Rice University researchers have found a way to harvest hydrogen from plastic waste using a low-emissions method that generates graphene as a by-product, which could help offset production costs.

Hydrogen is viewed as a promising alternative to fossil fuel, but the methods used to make it either generate too much carbon dioxide or are too expensive.

Rice University researchers have found a way to harvest hydrogen from plastic waste using a low-emissions method that could more than pay for itself.

Kevin Wyss, a Rice doctoral alumnus and lead author on a study published in Advanced Materials said, “In this work, we converted waste plastics – including mixed waste plastics that don’t have to be sorted by type or washed – into high-yield hydrogen gas and high-value graphene. If the produced graphene is sold at only 5% of current market value – a 95% off sale! – clean hydrogen could be produced for free.”

Scanning electron microscope (SEM) image of layered stacks of nano-scale flash graphene sheets formed from waste plastic. Image Credit: Kevin Wyss/Tour lab/Rice University. Click the press release link for the larger view.

By comparison, ‘green’ hydrogen – produced using renewable energy sources to split water into its two component elements – costs roughly $5 for just over two pounds. Though cheaper, most of the nearly 100 million tons of hydrogen used globally in 2022 was derived from fossil fuels, its production generating roughly 12 tons of carbon dioxide per ton of hydrogen.
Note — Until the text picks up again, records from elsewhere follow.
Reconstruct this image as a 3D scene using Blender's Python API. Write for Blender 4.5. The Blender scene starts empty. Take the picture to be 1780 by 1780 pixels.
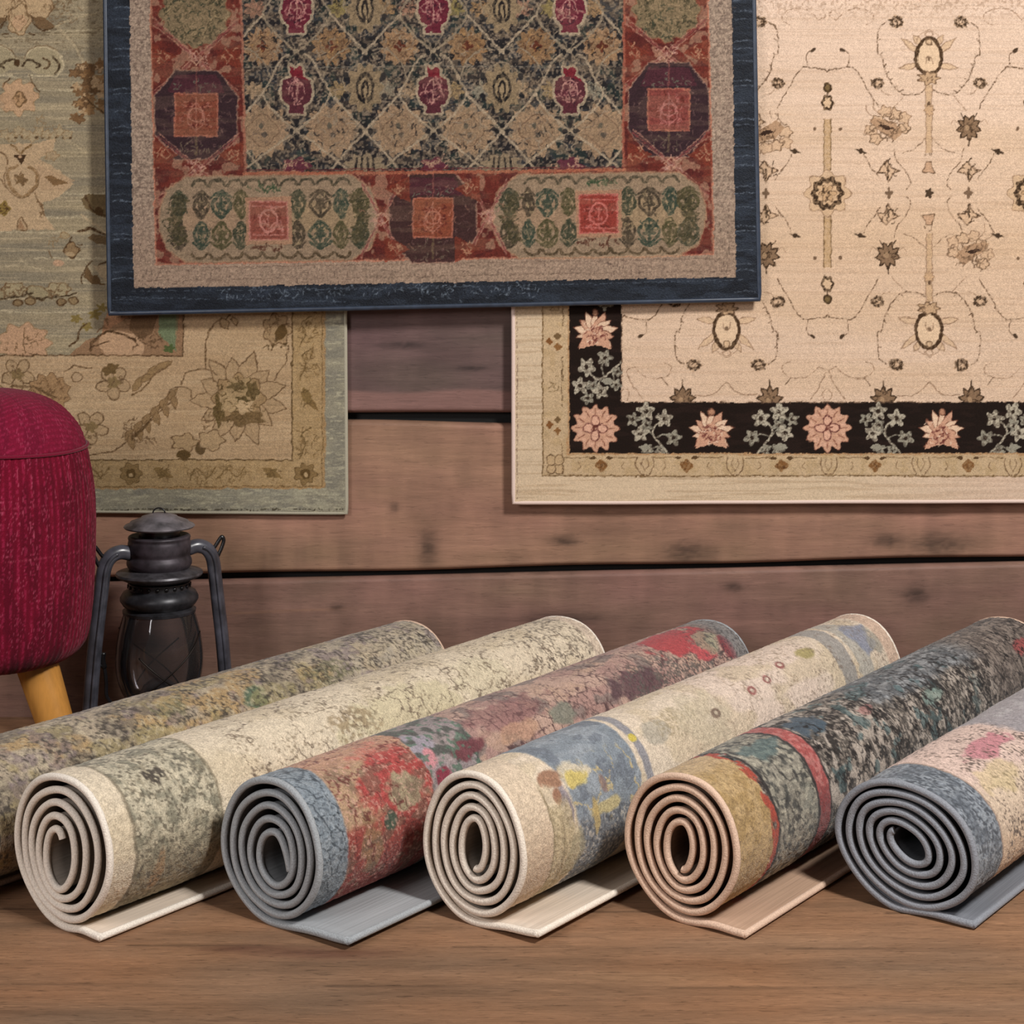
import bpy, math
import numpy as np
from mathutils import Vector

# ------------------------------------------------------------------ basics
F, CH, D, HZ = 3020.0, 1.107, 4.04, 419.0      # focal length (px of a 1780 frame), camera height, camera to wall, horizon row
scn = bpy.context.scene
COL = scn.collection
f32 = np.float32
scn.view_settings.view_transform = 'Standard'
scn.view_settings.look = 'None'
scn.view_settings.exposure = 0.0

def desat(c, k):
    l = c @ np.array([.3, .55, .15], f32)
    return l[..., None] + (c - l[..., None]) * k

def lin(c):
    c = np.asarray(c, dtype=np.float64) / 255.0
    return np.where(c <= 0.04045, c / 12.92, ((c + 0.055) / 1.055) ** 2.4)

def lc(c):
    r = lin(c)
    return (float(r[0]), float(r[1]), float(r[2]), 1.0)

# ------------------------------------------------------------------ noise
def vnoise(x, y, seed=0):
    t = np.random.default_rng(seed).random((256, 256)).astype(f32)
    xi = np.floor(x); yi = np.floor(y)
    fx = (x - xi).astype(f32); fy = (y - yi).astype(f32)
    fx = fx * fx * (3 - 2 * fx); fy = fy * fy * (3 - 2 * fy)
    xi = xi.astype(np.int32) & 255; yi = yi.astype(np.int32) & 255
    x1 = (xi + 1) & 255; y1 = (yi + 1) & 255
    a = t[yi, xi]; b = t[yi, x1]; c = t[y1, xi]; d = t[y1, x1]
    return a + (b - a) * fx + (c - a) * fy + (a - b - c + d) * fx * fy

def fbm(x, y, seed=0, o=4):
    s = 0; a = 0.5; n = 0
    for i in range(o):
        s = s + a * vnoise(x, y, seed + i * 17); n += a
        x = x * 2.03 + 13.7; y = y * 2.03 + 7.1; a *= 0.5
    return s / n

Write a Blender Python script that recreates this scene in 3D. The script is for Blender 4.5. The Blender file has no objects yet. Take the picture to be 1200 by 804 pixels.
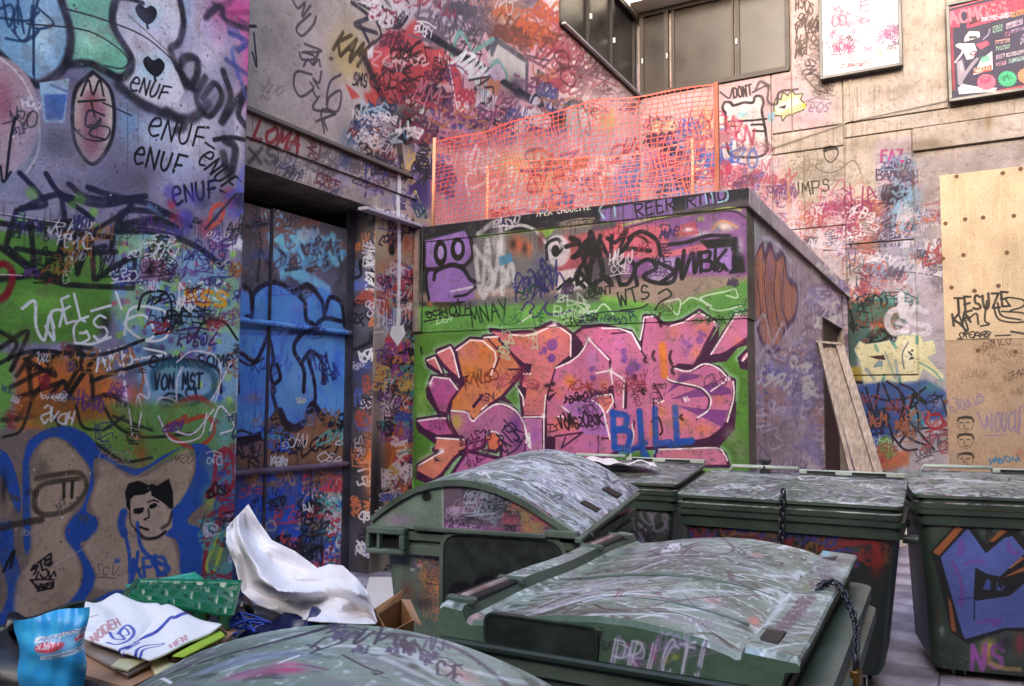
import bpy, bmesh, math, random
import numpy as np
from mathutils import Vector, Matrix
random.seed(7); rng = np.random.default_rng(11)
D = bpy.data; SC = bpy.context.scene; COL = SC.collection; R = math.radians

# ------------------------------------------------------------------ camera
FPX = 955.11; CAM = np.array([0.0, 0.0, 1.8])
_y, _p, _r = R(-29.19844), R(4.2), R(0.35784)
cf = np.array([math.sin(_y)*math.cos(_p), math.cos(_y)*math.cos(_p), math.sin(_p)])
_r0 = np.array([math.cos(_y), -math.sin(_y), 0]); _u0 = np.cross(_r0, cf)
cr = math.cos(_r)*_r0 + math.sin(_r)*_u0; cu = -math.sin(_r)*_r0 + math.cos(_r)*_u0
cam = D.cameras.new('camera'); cam.sensor_width = 36; cam.lens = FPX/1200*36; cam.clip_start = .02; cam.clip_end = 500
cam_o = D.objects.new('camera', cam); COL.objects.link(cam_o); SC.camera = cam_o
_m = Matrix.Identity(4)
for i in range(3):
    _m[i][0] = cr[i]; _m[i][1] = cu[i]; _m[i][2] = -cf[i]; _m[i][3] = CAM[i]
cam_o.matrix_world = _m

# ------------------------------------------------------------------ sky, sun, exposure
W = D.worlds.new('World'); SC.world = W; W.use_nodes = True
SUN_EL, SUN_AZ = R(22), R(5)          # sun behind the camera, over the roofs
nt = W.node_tree; sky = nt.nodes.new('ShaderNodeTexSky'); sky.sky_type = 'NISHITA'; sky.sun_disc = False
sky.sun_elevation = SUN_EL; sky.sun_rotation = math.pi-SUN_AZ; sky.dust_density = 3.0; sky.air_density = 1.0; sky.ozone_density = 1.0
bg = nt.nodes['Background']; nt.links.new(sky.outputs[0], bg.inputs[0]); bg.inputs[1].default_value = 0.15
sl = D.lights.new('sun', 'SUN'); sl.energy = 0.13; sl.angle = R(25); sl.color = (1, .97, .94)
so = D.objects.new('sun', sl); COL.objects.link(so)
_sd = Vector((math.sin(SUN_AZ)*math.cos(SUN_EL), -math.cos(SUN_AZ)*math.cos(SUN_EL), math.sin(SUN_EL)))
so.rotation_euler = _sd.to_track_quat('Z', 'Y').to_euler(); so.location = (6, -12, 20)
SC.view_settings.view_transform = 'Standard'; SC.view_settings.look = 'None'; SC.view_settings.gamma = 1
SC.view_settings.exposure = 2.75

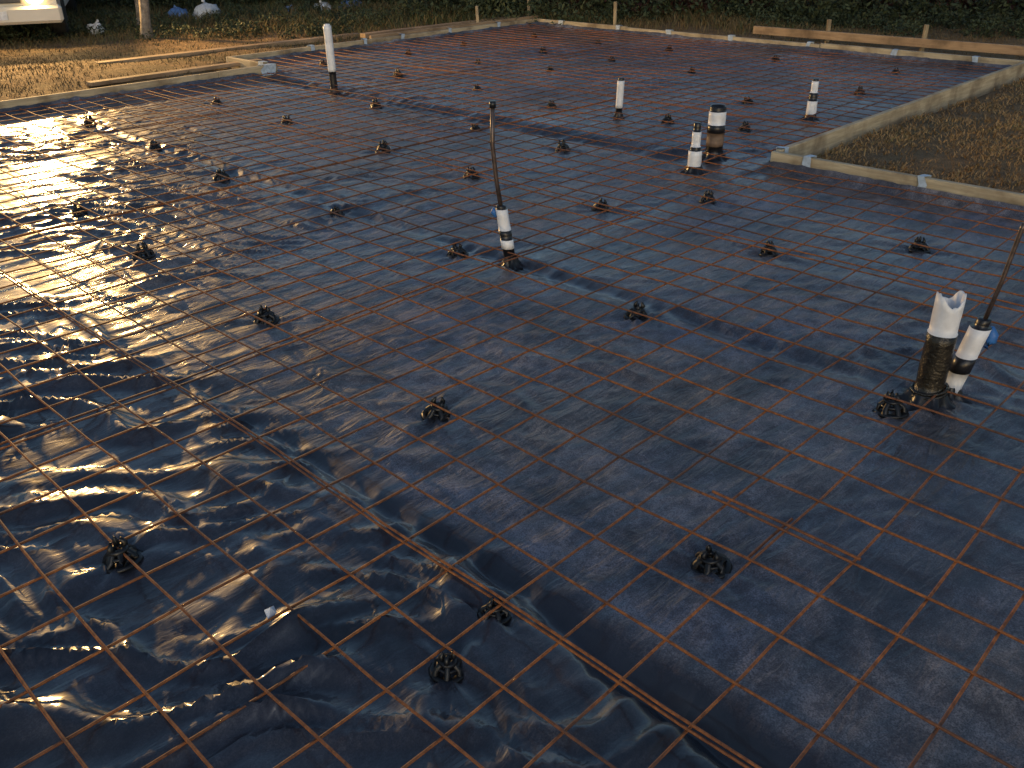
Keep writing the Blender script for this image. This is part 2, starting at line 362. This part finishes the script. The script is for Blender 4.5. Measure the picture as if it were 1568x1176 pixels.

James Tour, Rice’s T. T. and W. F. Chao Professor of Chemistry and a professor of materials science and nanoengineering said, “The main form of hydrogen used today is ‘gray’ hydrogen, which is produced through steam-methane reforming, a method that generates a lot of carbon dioxide. Demand for hydrogen will likely skyrocket over the next few decades, so we can’t keep making it the same way we have up until now if we’re serious about reaching net zero emissions by 2050.”

The researchers exposed plastic waste samples to rapid flash Joule heating for about four seconds, bringing their temperature up to 3100 degrees Kelvin. The process vaporizes the hydrogen present in plastics, leaving behind graphene – an extremely light, durable material made up of a single layer of carbon atoms.

Wyss noted, “When we first discovered flash Joule heating and applied it to upcycle waste plastic into graphene, we observed a lot of volatile gases being produced and shooting out of the reactor. We wondered what they were, suspecting a mix of small hydrocarbons and hydrogen, but lacked the instrumentation to study their exact composition.”

Using funding from the United States Army Corps of Engineers, the Tour lab acquired the necessary equipment to characterize the vaporized contents.

“We know that polyethylene, for example, is made of 86% carbon and 14% hydrogen, and we demonstrated that we are able to recover up to 68% of that atomic hydrogen as gas with a 94% purity,” Wyss said. “Developing the methods and expertise to characterize and quantify all the gases, including hydrogen, produced by this method was a difficult but rewarding process for me.”

“I am glad that techniques I learned and used in this work – specifically life-cycle assessment and gas chromatography – can be applied to other projects in our group. I hope that this work will allow for the production of clean hydrogen from waste plastics, possibly solving major environmental problems like plastic pollution and the greenhouse gas-intensive production of hydrogen by steam methane reforming.”

The research was supported by the United States Army Engineer Research and Development Center (W912HZ-21-2-0050), the Air Force Office of Scientific Research (FA9550-22-1-0526), the National Science Foundation and the Office of Naval Research (N00014-22-1-2788).


This makes one wonder just how much hydrogen could be recycled back into the economy. More over, this sounds just simple and effective. That suggests strongly that this just might be economically viable.

Even more interesting is the military funding. And some think all that military money goes to weapons, ordinance and ammo. But you can now suspect, with cause, there just might be a very good national security reason to back this research.